Mosul’s women breaking through society’s barriers

ERBIL, Kurdistan Region – A group of women from Mosul is giving girls and women of the city a platform to share their stories and seek their rights as the city battles to emerge from the shadow of ISIS.

The Women of Mosul is a group of 10 women, all from Mosul but now living around the world - in Mosul, the Kurdistan Region, the US, and Europe. They have come together to “defend, to protect the women of Mosul.”

ISIS forced women in Mosul to wear the niqab, covering their faces and effectively removing them and their perspective from public life and discourse, diminishing their impact on society. The Women of Mosul want to lift this veil, but they do so cautiously as they have suffered decades of repression even before ISIS arrived on the scene. 

Sipping cappuccinos in a cafe in Erbil, two of the women passionately described what they hope to achieve. They are unable to use their real names in order to protect the members of the group still in Mosul but also to protect themselves from backlash within their community.

This is the first time such a group has formed, and they have only been able to do so when the majority of their members are living in exile, no longer under control of Mosul society or ISIS. 

“Even when we tried to do something for women, we had to do it in secret,” both before and under ISIS, said a teacher, mother, and former journalist who has chosen the alias Ishtar, the goddess of love and war, fertility and power.  

But they are speaking out publicly now because “we have to do it,” they said, describing the problems for women as “saturated.”

The women were first compelled to form their group to aid the Yezidi girls and women who were enslaved, many of them in Mosul. But they quickly identified many other groups of vulnerable girls and women. 

Some young girls were forced to marry ISIS militants and others were arranged early marriages by their families in an effort to protect them from militants.
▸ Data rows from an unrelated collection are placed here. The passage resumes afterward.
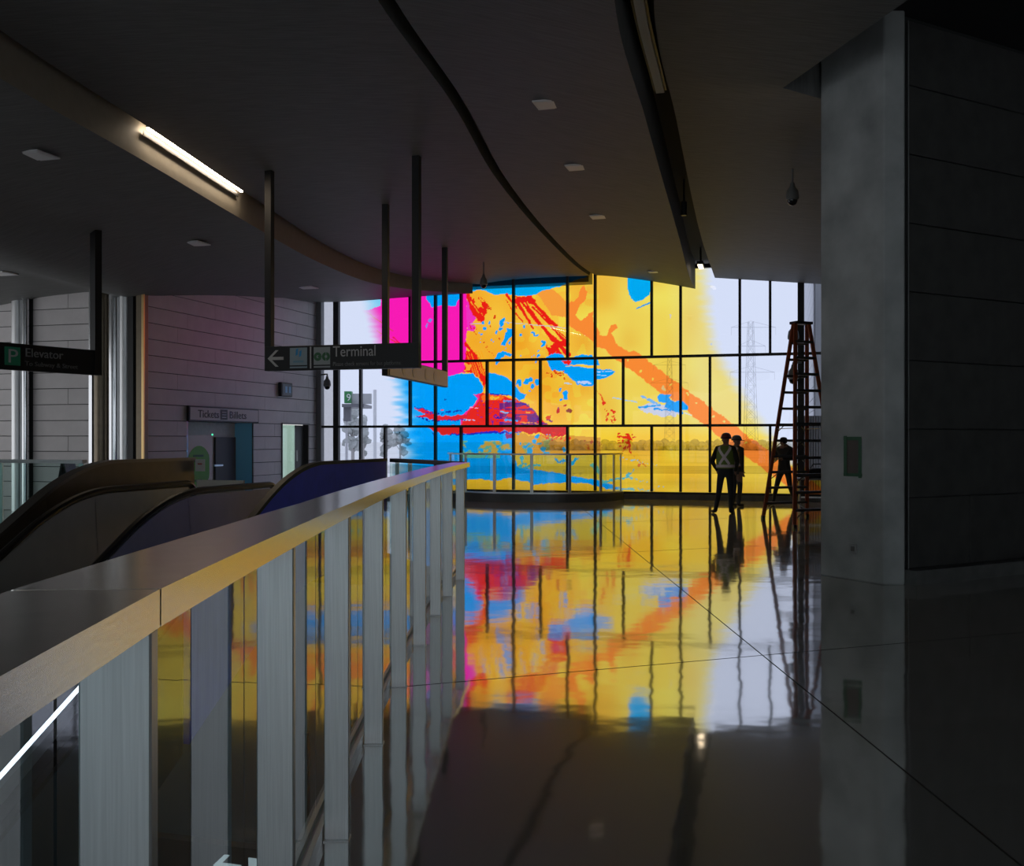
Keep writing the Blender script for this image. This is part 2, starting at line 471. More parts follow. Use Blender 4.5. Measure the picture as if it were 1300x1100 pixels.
dwd = Vector((5.95 - 4.2, 11.92 - 10.93, 0)).normalized(); dwn = Vector((dwd.y, -dwd.x, 0)); dwa = math.atan2(dwd.y, dwd.x)
dw0 = Vector((4.24, 11.0, 0))
wr = empty('wall_right', (6.5, 12.3, 0), 'dark panelled wall beside the concrete pillar', kind='structure')
b_ = MB(); b_.bar(dw0 + dwd * .02 - dwn * .10 + UP * 3.06, dw0 + dwd * 7.6 - dwn * .10 + UP * 3.06, 0.12, 6.11); b_.build('wall_backing', M_WALL, wr)
cb = MB(); cb.bar(dw0 - dwd * .03 + dwn * .05 + UP * .075, dw0 + dwd * 7.6 + dwn * .05 + UP * .075, 0.20, 0.15); cb.build('curb', M_CURB, wr)
zr = [0.16, 0.92, 1.66, 2.40, 3.14, 3.88, 4.62, 5.36, 6.06]
for i in range(8):
    cuts = [0.03, 4.6, 7.6] if i else [0.03, 1.05, 4.6, 7.6]
    for j in range(len(cuts) - 1):
        s0, s1 = cuts[j], cuts[j + 1]
        c = dw0 + dwd * ((s0 + s1) / 2) - dwn * 0.02 + UP * ((zr[i] + zr[i + 1]) / 2)
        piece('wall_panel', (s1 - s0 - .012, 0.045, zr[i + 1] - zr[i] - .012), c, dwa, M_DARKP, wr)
MB().bar(dw0 + dwd * .012 + dwn * .012 + UP * .15, dw0 + dwd * .012 + dwn * .012 + UP * 6.05, 0.006, 0.012).build('corner_bead', M_JAMB, wr)

# side wall from behind the pillar to the window
sw = MB(); p0 = Vector((4.60, 12.15, 0)); p1 = Vector(W3(wa, 0, 0))
sw.bar(p0 + UP * 3.05 + Vector((.06, 0, 0)), p1 + UP * 3.05 + Vector((.06, 0, 0)), 0.12, 6.1)
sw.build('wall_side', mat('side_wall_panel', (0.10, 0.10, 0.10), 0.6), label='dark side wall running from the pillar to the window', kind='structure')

# ---- the hall behind the viewpoint: walls, plus windows added for fill daylight
M_HALL = mat('hall_wall_paint', (.35, .35, .35), .7)
M_BWG = glass_mat('fill_window_glass', (.92, .95, .97))
bw = MB()
for c, sz in (((-14, -7.5, 3), (2, .2, 6.2)), ((10, -7.5, 3), (2, .2, 6.2)), ((-2, -7.5, .075), (22, .2, .15)), ((-2, -7.5, 5.85), (22, .2, .5))) + tuple(((-9.333 + 3.667 * i, -7.5, 2.87), (.16, .2, 5.45)) for i in range(5)):
    bw.box(c, sz)
bw.build('wall_back', M_HALL, label='wall behind the viewpoint with tall windows added to let in fill daylight', kind='structure')
for i in range(6):  # unseen windows added to brighten the posts, pillar and floor
    g = MB(); g.box((-11.167 + 3.667 * i, -7.5, 2.87), (3.5, .02, 5.45)); g.build('window_%d' % (i + 2), M_BWG, label='tall clear window added behind the viewpoint for fill daylight', kind='structure')
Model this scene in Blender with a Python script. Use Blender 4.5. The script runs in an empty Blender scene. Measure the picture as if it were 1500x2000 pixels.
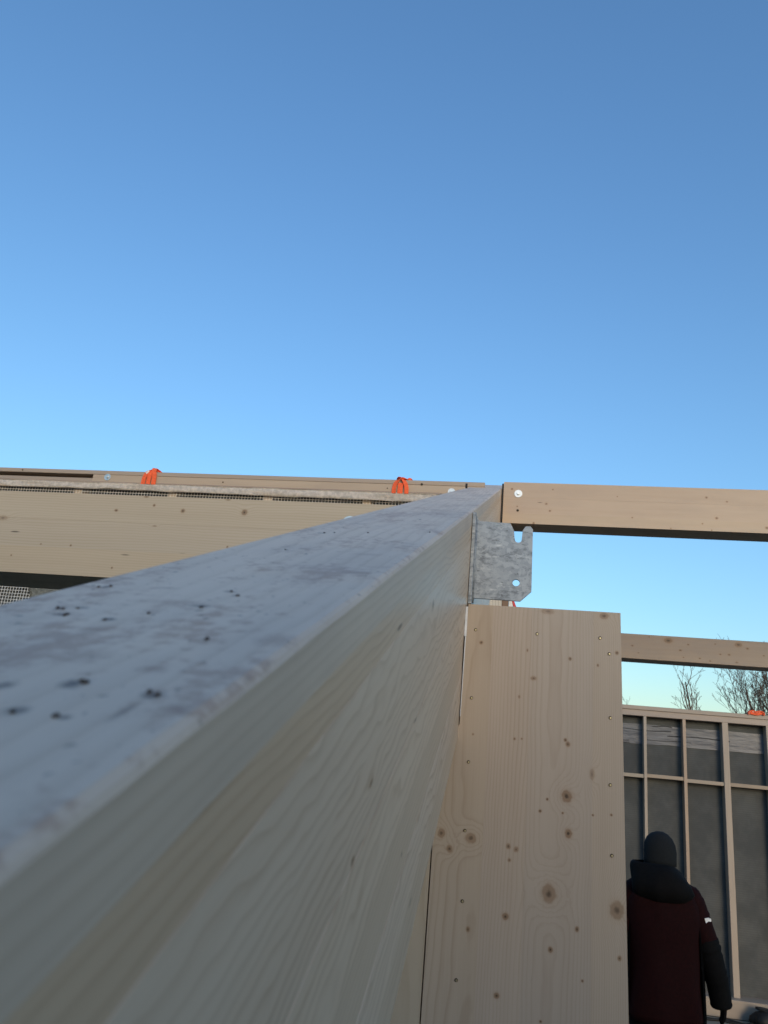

Other women have male family members who joined ISIS and will now face an uncertain future.  And those who have children with militant fathers do not know how they and their children will be received by society. 

Widowed, divorced, and single women are regarded with shame by their tribe and society, they said. But many women in Mosul lost their husbands, killed by ISIS. This is another group the Women of Mosul hopes to be able to help.

Many women who lived under ISIS are afraid, said a former teacher and school principal who chose the alias Scheherazade, the teller of one thousand and one tales. “We want to support her, to get over that fear and make her able to know how to defend herself in front of this society, so she does not stay under the control of the family or the tribe. We do this all to make her able to defend her rights.”

And vice versa, “we want to tell society about women, that they are not something unimportant in society. For this, the first step is that women must speak up for themselves, first.”

As the world debates Mosul’s future, these women felt unrepresented in the media and the discussions. 

And it is not just about ISIS, said Ishtar. “The problem is about the society in Mosul in general. It is closed and is not open for women. There are many obstructions for women.” 

The first thing the Women in Mosul have done is set up a Facebook page, giving girls and women a platform to tell their own stories, and putting women’s stories upfront to encourage discussion of issues important to the women of Mosul. 

 

They set up their page in mid-December and gained more than 1,000 followers on the first day. They have received a multitude of messages of encouragement and been contacted by many women from Mosul who want to share their personal stories. 

“These women are not weak. All they need is some support to be strong,” said Ishtar.

Ishtar left Mosul seven years ago and now lives in the Kurdistan Region but has long wanted to do something to help girls and women in her hometown. “Maybe with my help, I can be the voice of women to reveal the persecution that they suffer.”

“Problems are hidden and nobody talks about it,” said Scheherazade with Destiny’s Child’s I’m A Survivor playing over the chatter of the cafe in the background. “I feel I should encourage girls to defend themselves and I should do something to be the voice of these girls and do something to protect them and to educate them, to know how to defend themselves.” 

Scheherazade was living in Mosul when ISIS arrived. Unhappy having to wear a niqab covering her face, she rarely went out, she recalled. But one day, she and her brother went to a restaurant. She had to lift her veil in order to eat and was seen by ISIS militants. They seized her brother and whipped him publicly. 

The whole incident lasted about an hour, Scheherazade recalled, “but it felt like a year.” After this, she decided to flee Mosul. 

Both Ishtar and Scheherazade are teachers and for them, the most important thing for the future is for Mosul’s women to learn about their rights. This is the first step to rebuilding Mosul’s society.

“We are brave,” said Ishtar. “We have the ability to do what we want. We are not uneducated. We are open-minded. We can do many things. But the community limits us. We want to break from these limits.”